Police were out in force across major cities in preparation for what were expected to be large rallies of both Rousseff supporters and opponents, with fears that the bitter atmosphere could fuel violence.

In the capital Brasilia, Rousseff, 68, and her allies lobbied frantically in an 11th hour effort to turn a tide that appeared to be going against the country’s first female president.

The opposition needs 342 votes of the 513-seat lower house of Congress — or two thirds — to send Rousseff to the Senate for a trial that could end in her being forced from office. Anything less and Rousseff would record a famous victory.

Rousseff is accused of illegal accounting maneuvers to mask government shortfalls during her 2014 reelection. Many Brazilians also hold her responsible for the country’s worst recession in more than a generation, and a massive corruption scandal centered on state oil company Petrobras.

– Demonstrations –

Latest estimates showed the pro-impeachment camp had amassed enough support by late Saturday. Folha de Sao Paulo and Estadao dailies both put the number of favorable votes at 347.
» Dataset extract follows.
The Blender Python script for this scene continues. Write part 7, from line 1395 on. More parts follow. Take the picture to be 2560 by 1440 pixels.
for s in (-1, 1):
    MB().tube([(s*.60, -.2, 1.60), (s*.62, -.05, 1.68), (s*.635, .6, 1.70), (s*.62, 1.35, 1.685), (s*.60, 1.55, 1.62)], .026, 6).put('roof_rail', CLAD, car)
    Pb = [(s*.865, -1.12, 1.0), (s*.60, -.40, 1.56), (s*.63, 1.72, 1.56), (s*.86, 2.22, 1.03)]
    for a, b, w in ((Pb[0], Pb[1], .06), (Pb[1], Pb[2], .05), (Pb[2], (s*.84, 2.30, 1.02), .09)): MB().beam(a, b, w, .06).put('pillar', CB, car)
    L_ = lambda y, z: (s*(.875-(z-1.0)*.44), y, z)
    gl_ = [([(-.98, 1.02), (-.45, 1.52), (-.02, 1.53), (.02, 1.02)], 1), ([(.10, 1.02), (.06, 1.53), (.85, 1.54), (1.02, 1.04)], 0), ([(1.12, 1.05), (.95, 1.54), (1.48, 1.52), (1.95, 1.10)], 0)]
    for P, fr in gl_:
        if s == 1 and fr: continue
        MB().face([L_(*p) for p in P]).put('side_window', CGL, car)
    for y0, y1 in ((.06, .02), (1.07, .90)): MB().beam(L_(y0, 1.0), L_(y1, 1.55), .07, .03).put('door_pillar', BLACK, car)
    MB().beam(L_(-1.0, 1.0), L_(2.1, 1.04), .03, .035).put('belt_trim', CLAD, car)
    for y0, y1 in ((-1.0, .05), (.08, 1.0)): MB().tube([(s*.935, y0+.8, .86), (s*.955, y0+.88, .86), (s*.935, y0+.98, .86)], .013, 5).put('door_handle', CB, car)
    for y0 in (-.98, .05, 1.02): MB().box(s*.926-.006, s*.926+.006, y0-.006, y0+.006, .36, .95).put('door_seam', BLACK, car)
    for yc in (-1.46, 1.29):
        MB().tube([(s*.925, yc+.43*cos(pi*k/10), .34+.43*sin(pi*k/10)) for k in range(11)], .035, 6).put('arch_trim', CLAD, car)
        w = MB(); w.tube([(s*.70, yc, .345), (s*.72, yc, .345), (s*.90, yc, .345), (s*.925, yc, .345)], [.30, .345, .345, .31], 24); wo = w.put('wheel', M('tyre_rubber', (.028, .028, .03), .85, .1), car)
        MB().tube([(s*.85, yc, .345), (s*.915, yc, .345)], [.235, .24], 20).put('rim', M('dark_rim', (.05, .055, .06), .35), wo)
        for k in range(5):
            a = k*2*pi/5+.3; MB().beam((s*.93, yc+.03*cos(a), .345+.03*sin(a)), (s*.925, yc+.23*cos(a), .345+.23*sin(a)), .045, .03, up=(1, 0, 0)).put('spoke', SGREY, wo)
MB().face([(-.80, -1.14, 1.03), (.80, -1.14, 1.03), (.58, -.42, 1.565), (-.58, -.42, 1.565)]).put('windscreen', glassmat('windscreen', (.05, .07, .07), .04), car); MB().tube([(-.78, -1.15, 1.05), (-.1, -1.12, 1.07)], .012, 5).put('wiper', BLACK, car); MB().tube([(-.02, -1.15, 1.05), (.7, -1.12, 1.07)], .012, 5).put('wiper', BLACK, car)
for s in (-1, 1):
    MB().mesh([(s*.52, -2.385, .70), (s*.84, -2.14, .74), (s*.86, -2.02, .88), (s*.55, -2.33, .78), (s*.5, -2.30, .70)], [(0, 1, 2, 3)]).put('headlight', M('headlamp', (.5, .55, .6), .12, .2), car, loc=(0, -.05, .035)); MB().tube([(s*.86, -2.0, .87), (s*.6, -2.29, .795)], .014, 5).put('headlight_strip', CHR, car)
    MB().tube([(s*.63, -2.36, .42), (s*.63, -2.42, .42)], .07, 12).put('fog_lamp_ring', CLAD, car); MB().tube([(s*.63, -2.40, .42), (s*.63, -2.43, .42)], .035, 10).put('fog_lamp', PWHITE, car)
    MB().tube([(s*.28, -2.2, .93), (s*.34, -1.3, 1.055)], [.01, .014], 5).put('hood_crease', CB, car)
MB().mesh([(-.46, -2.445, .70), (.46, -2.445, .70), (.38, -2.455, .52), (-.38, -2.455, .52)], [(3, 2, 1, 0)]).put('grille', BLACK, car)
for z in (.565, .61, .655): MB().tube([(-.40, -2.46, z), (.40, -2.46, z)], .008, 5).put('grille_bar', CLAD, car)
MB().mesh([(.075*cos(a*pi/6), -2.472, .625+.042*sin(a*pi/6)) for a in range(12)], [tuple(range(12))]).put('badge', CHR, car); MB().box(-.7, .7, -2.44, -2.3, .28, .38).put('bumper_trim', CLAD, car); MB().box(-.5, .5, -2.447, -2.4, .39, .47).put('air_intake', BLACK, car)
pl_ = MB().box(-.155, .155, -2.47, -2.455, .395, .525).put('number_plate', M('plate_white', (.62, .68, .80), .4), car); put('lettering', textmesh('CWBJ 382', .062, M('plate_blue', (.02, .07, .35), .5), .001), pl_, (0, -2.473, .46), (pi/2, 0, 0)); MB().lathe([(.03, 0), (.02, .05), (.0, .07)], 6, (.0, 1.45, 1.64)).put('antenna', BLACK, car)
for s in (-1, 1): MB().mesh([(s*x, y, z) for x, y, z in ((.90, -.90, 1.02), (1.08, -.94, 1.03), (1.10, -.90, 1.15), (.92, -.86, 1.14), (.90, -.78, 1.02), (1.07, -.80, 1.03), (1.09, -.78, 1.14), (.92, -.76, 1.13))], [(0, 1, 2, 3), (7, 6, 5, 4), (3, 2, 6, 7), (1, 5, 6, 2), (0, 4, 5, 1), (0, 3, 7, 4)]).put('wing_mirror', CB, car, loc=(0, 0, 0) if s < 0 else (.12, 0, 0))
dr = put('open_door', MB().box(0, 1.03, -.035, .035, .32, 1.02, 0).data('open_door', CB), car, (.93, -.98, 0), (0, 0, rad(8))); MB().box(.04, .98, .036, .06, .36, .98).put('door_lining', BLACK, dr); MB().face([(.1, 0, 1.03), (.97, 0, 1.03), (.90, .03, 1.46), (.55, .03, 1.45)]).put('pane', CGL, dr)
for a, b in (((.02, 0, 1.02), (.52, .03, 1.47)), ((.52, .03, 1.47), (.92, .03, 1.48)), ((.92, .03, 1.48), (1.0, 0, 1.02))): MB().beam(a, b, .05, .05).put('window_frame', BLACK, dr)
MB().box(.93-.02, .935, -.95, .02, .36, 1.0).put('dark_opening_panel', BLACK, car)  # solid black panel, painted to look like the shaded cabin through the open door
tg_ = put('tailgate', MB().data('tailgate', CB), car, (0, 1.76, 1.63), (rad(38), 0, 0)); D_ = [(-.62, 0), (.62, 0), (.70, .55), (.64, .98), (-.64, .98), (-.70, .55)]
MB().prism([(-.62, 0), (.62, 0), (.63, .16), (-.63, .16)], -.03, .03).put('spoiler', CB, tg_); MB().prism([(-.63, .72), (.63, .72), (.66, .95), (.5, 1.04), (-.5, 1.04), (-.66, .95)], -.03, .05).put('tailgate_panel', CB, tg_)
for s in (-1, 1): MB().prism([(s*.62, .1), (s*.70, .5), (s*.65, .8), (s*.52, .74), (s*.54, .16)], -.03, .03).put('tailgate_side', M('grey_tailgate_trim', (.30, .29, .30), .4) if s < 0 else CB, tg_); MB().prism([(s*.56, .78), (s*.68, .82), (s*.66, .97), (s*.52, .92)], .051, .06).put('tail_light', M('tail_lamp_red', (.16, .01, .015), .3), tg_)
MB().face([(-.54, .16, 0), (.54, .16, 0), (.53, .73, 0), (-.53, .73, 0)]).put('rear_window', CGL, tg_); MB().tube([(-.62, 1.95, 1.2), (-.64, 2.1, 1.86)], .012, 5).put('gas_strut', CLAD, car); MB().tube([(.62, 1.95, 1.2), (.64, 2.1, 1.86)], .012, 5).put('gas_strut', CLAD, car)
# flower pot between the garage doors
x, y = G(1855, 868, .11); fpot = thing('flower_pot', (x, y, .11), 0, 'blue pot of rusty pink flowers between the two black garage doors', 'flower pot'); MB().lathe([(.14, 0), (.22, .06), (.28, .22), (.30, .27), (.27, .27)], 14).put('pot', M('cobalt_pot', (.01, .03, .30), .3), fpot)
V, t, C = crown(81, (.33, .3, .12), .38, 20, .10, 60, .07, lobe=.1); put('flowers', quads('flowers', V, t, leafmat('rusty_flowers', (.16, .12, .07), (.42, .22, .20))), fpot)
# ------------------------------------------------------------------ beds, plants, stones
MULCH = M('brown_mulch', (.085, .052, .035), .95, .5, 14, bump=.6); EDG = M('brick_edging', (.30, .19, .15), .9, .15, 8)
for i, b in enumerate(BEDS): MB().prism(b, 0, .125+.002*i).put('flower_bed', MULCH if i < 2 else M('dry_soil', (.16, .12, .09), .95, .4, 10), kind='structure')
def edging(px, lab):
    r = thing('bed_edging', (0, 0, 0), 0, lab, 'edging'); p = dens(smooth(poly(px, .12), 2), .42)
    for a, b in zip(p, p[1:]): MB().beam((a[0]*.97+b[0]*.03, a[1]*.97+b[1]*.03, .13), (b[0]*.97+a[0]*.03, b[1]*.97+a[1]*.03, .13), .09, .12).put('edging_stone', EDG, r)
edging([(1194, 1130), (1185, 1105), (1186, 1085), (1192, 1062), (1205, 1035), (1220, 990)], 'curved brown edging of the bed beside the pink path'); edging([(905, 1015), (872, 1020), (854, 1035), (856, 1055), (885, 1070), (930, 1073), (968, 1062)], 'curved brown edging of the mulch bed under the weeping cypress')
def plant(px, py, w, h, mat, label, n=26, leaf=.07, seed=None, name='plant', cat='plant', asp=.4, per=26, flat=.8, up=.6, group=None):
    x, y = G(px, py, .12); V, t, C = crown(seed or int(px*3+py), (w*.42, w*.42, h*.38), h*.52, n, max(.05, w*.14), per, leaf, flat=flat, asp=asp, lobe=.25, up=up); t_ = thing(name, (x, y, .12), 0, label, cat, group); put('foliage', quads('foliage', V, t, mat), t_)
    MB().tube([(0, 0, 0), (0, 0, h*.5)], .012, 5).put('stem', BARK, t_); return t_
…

However supporters of the leftist president continued to insist that they would scrape through.

With deputies bargaining loyalty in exchange for government posts and an unknown number of them simply hedging their bets for as long as possible, it was possible that decisions could change.

Already late Saturday protesters — dressed in the red of Rousseff’s Workers’ Party or draped in Brazil’s yellow and green colors if from the opposition — gathered in Rio de Janeiro, Sao Paulo and Brasilia.

During the voting Sunday, as many as 300,000 demonstrators were expected to descend on the esplanade outside Congress where a long metal barricade was erected to keep opposing camps apart.

If Rousseff is defeated Sunday, the Senate is expected to vote to open a trial, probably in May, at which point she would have to stand down for 180 days while her vice president turned opponent, Michel Temer, becomes interim president. Another two-thirds vote in the Senate would oust her.